Exercise instructions:
Return the data exactly, with all pictures removed.

Supplied information:
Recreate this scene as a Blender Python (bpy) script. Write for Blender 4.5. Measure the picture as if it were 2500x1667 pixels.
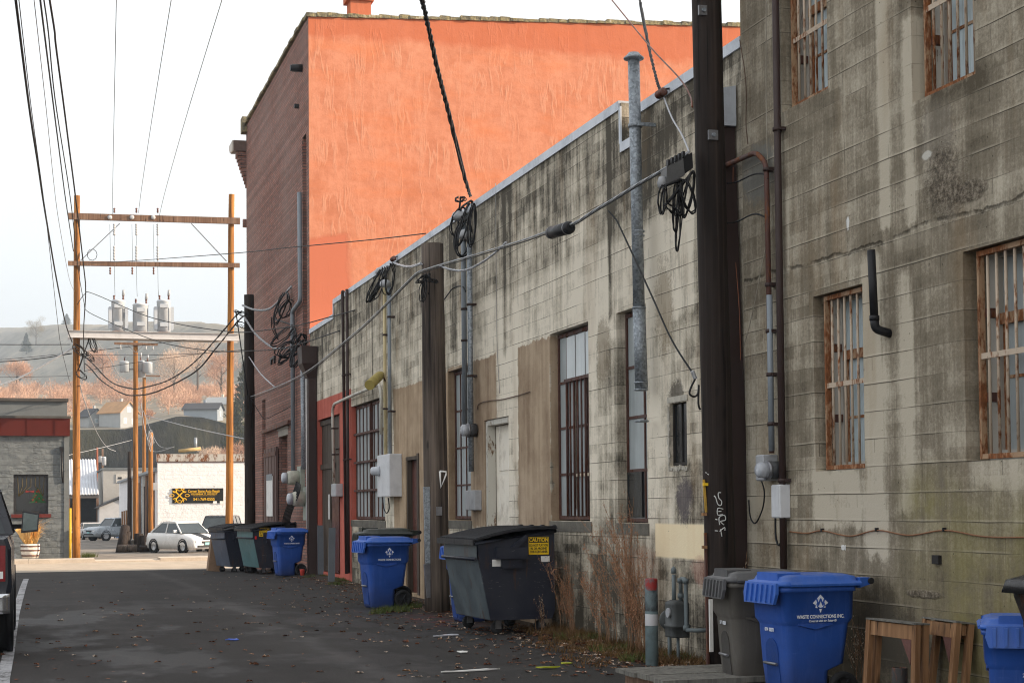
import bpy, math, random
from mathutils import Vector, Matrix
random.seed(7)
scene = bpy.context.scene
for o in list(bpy.data.objects): bpy.data.objects.remove(o)
# ------------------------------------------------------------------ camera
F_PX, CX, CY = 4000.0, 1250.0, 833.5          # photograph 2500 x 1667
EYE = Vector((0, 0, 1.65)); W = 6.9           # alley runs along +Y, right-hand walls at X = W
PITCH, ROLL = math.radians(2.0), math.radians(0.5)
VP = (70.0, 1248.0)
def cam_axes(yaw):
    F0 = Vector((math.sin(yaw), math.cos(yaw), 0)); R0 = Vector((math.cos(yaw), -math.sin(yaw), 0)); U0 = Vector((0, 0, 1))
    F = F0*math.cos(PITCH)+U0*math.sin(PITCH); U = U0*math.cos(PITCH)-F0*math.sin(PITCH)
    return R0*math.cos(ROLL)-U*math.sin(ROLL), R0*math.sin(ROLL)+U*math.cos(ROLL), F
lo, hi = 0.0, 0.8
for _ in range(60):
    mid = (lo+hi)/2; R_, U_, F_ = cam_axes(mid)
    if CX+F_PX*R_.y/F_.y > VP[0]: lo = mid
    else: hi = mid
R_, U_, F_ = cam_axes(lo)
SHIFT_PX = VP[1]-(CY-F_PX*U_.y/F_.y)
cd = bpy.data.cameras.new('camera'); cam = bpy.data.objects.new('camera', cd); scene.collection.objects.link(cam)
cd.sensor_width = 36; cd.lens = F_PX/2500*36; cd.shift_y = SHIFT_PX/2500; cd.clip_start = 0.1; cd.clip_end = 9000
m4 = Matrix((R_, U_, -F_)).transposed().to_4x4(); m4.translation = EYE; cam.matrix_world = m4
scene.camera = cam; scene.render.resolution_x = 1024; scene.render.resolution_y = 682
# ------------------------------------------------------------------ sky, sun, exposure
SUN_A, SUN_E = math.radians(16), math.radians(20)   # light travels (-cos A, +sin A)
wd = bpy.data.worlds.new('World'); scene.world = wd; wd.use_nodes = True
bg = wd.node_tree.nodes['Background']; sk = wd.node_tree.nodes.new('ShaderNodeTexSky'); sk.sky_type = 'NISHITA'
sk.sun_disc = False; sk.sun_elevation = SUN_E; sk.sun_rotation = math.radians(106); sk.altitude = 100
sk.air_density = 1.0; sk.dust_density = 1.0; SKY_L = 4.45; sk.ozone_density = 1.0
wn, wl = wd.node_tree.nodes, wd.node_tree.links          # thin bright winter overcast veiling the clear sky
wtc = wn.new('ShaderNodeTexCoord'); wsep = wn.new('ShaderNodeSeparateXYZ'); wl.new(wtc.outputs['Generated'], wsep.inputs[0])
wmap = wn.new('ShaderNodeVectorMath'); wmap.operation = 'MULTIPLY'; wl.new(wtc.outputs['Generated'], wmap.inputs[0]); wmap.inputs[1].default_value = (1, 1, 3)
wno = wn.new('ShaderNodeTexNoise'); wl.new(wmap.outputs[0], wno.inputs[0]); wno.inputs['Scale'].default_value = 2.6; wno.inputs['Detail'].default_value = 5
wal = wn.new('ShaderNodeMapRange'); wl.new(wsep.outputs[2], wal.inputs[0]); wal.inputs[1].default_value = 0.0; wal.inputs[2].default_value = .5; wal.inputs[3].default_value = 1.0; wal.inputs[4].default_value = .80
wns = wn.new('ShaderNodeMapRange'); wl.new(wno.outputs[0], wns.inputs[0]); wns.inputs[1].default_value = .3; wns.inputs[2].default_value = .7; wns.inputs[3].default_value = -.10; wns.inputs[4].default_value = .05
wad = wn.new('ShaderNodeMath'); wad.operation = 'ADD'; wad.use_clamp = True; wl.new(wal.outputs[0], wad.inputs[0]); wl.new(wns.outputs[0], wad.inputs[1])
wmx = wn.new('ShaderNodeMix'); wmx.data_type = 'RGBA'; wl.new(wad.outputs[0], wmx.inputs[0]); wl.new(sk.outputs[0], wmx.inputs[6]); wmx.inputs[7].default_value = (SKY_L, SKY_L*.98, SKY_L*.945, 1)
wl.new(wmx.outputs[2], bg.inputs[0]); bg.inputs[1].default_value = 0.15
sl = bpy.data.lights.new('sun', 'SUN'); sun = bpy.data.objects.new('sun', sl); scene.collection.objects.link(sun)
sl.energy = 5.0; sl.angle = math.radians(0.5); sl.color = (1.0, 0.80, 0.60)
td = Vector((-math.cos(SUN_A)*math.cos(SUN_E), math.sin(SUN_A)*math.cos(SUN_E), -math.sin(SUN_E)))
sun.rotation_euler = td.to_track_quat('-Z', 'Y').to_euler(); sun.location = (60, -20, 40)
scene.view_settings.view_transform = 'Standard'; scene.view_settings.look = 'None'
scene.view_settings.exposure = 1.08; scene.view_settings.gamma = 1.0; scene.cycles.filter_width = 1.1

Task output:
Recreate this scene as a Blender Python (bpy) script. Write for Blender 4.5. Measure the picture as if it were 2500x1667 pixels.
import bpy, math, random
from mathutils import Vector, Matrix
random.seed(7)
scene = bpy.context.scene
for o in list(bpy.data.objects): bpy.data.objects.remove(o)
# ------------------------------------------------------------------ camera
F_PX, CX, CY = 4000.0, 1250.0, 833.5          # photograph 2500 x 1667
EYE = Vector((0, 0, 1.65)); W = 6.9           # alley runs along +Y, right-hand walls at X = W
PITCH, ROLL = math.radians(2.0), math.radians(0.5)
VP = (70.0, 1248.0)
def cam_axes(yaw):
    F0 = Vector((math.sin(yaw), math.cos(yaw), 0)); R0 = Vector((math.cos(yaw), -math.sin(yaw), 0)); U0 = Vector((0, 0, 1))
    F = F0*math.cos(PITCH)+U0*math.sin(PITCH); U = U0*math.cos(PITCH)-F0*math.sin(PITCH)
    return R0*math.cos(ROLL)-U*math.sin(ROLL), R0*math.sin(ROLL)+U*math.cos(ROLL), F
lo, hi = 0.0, 0.8
for _ in range(60):
    mid = (lo+hi)/2; R_, U_, F_ = cam_axes(mid)
    if CX+F_PX*R_.y/F_.y > VP[0]: lo = mid
    else: hi = mid
R_, U_, F_ = cam_axes(lo)
SHIFT_PX = VP[1]-(CY-F_PX*U_.y/F_.y)
cd = bpy.data.cameras.new('camera'); cam = bpy.data.objects.new('camera', cd); scene.collection.objects.link(cam)
cd.sensor_width = 36; cd.lens = F_PX/2500*36; cd.shift_y = SHIFT_PX/2500; cd.clip_start = 0.1; cd.clip_end = 9000
m4 = Matrix((R_, U_, -F_)).transposed().to_4x4(); m4.translation = EYE; cam.matrix_world = m4
scene.camera = cam; scene.render.resolution_x = 1024; scene.render.resolution_y = 682
# ------------------------------------------------------------------ sky, sun, exposure
SUN_A, SUN_E = math.radians(16), math.radians(20)   # light travels (-cos A, +sin A)
wd = bpy.data.worlds.new('World'); scene.world = wd; wd.use_nodes = True
bg = wd.node_tree.nodes['Background']; sk = wd.node_tree.nodes.new('ShaderNodeTexSky'); sk.sky_type = 'NISHITA'
sk.sun_disc = False; sk.sun_elevation = SUN_E; sk.sun_rotation = math.radians(106); sk.altitude = 100
sk.air_density = 1.0; sk.dust_density = 1.0; SKY_L = 4.45; sk.ozone_density = 1.0
wn, wl = wd.node_tree.nodes, wd.node_tree.links          # thin bright winter overcast veiling the clear sky
wtc = wn.new('ShaderNodeTexCoord'); wsep = wn.new('ShaderNodeSeparateXYZ'); wl.new(wtc.outputs['Generated'], wsep.inputs[0])
wmap = wn.new('ShaderNodeVectorMath'); wmap.operation = 'MULTIPLY'; wl.new(wtc.outputs['Generated'], wmap.inputs[0]); wmap.inputs[1].default_value = (1, 1, 3)
wno = wn.new('ShaderNodeTexNoise'); wl.new(wmap.outputs[0], wno.inputs[0]); wno.inputs['Scale'].default_value = 2.6; wno.inputs['Detail'].default_value = 5
wal = wn.new('ShaderNodeMapRange'); wl.new(wsep.outputs[2], wal.inputs[0]); wal.inputs[1].default_value = 0.0; wal.inputs[2].default_value = .5; wal.inputs[3].default_value = 1.0; wal.inputs[4].default_value = .80
wns = wn.new('ShaderNodeMapRange'); wl.new(wno.outputs[0], wns.inputs[0]); wns.inputs[1].default_value = .3; wns.inputs[2].default_value = .7; wns.inputs[3].default_value = -.10; wns.inputs[4].default_value = .05
wad = wn.new('ShaderNodeMath'); wad.operation = 'ADD'; wad.use_clamp = True; wl.new(wal.outputs[0], wad.inputs[0]); wl.new(wns.outputs[0], wad.inputs[1])
wmx = wn.new('ShaderNodeMix'); wmx.data_type = 'RGBA'; wl.new(wad.outputs[0], wmx.inputs[0]); wl.new(sk.outputs[0], wmx.inputs[6]); wmx.inputs[7].default_value = (SKY_L, SKY_L*.98, SKY_L*.945, 1)
wl.new(wmx.outputs[2], bg.inputs[0]); bg.inputs[1].default_value = 0.15
sl = bpy.data.lights.new('sun', 'SUN'); sun = bpy.data.objects.new('sun', sl); scene.collection.objects.link(sun)
sl.energy = 5.0; sl.angle = math.radians(0.5); sl.color = (1.0, 0.80, 0.60)
td = Vector((-math.cos(SUN_A)*math.cos(SUN_E), math.sin(SUN_A)*math.cos(SUN_E), -math.sin(SUN_E)))
sun.rotation_euler = td.to_track_quat('-Z', 'Y').to_euler(); sun.location = (60, -20, 40)
scene.view_settings.view_transform = 'Standard'; scene.view_settings.look = 'None'
scene.view_settings.exposure = 1.08; scene.view_settings.gamma = 1.0; scene.cycles.filter_width = 1.1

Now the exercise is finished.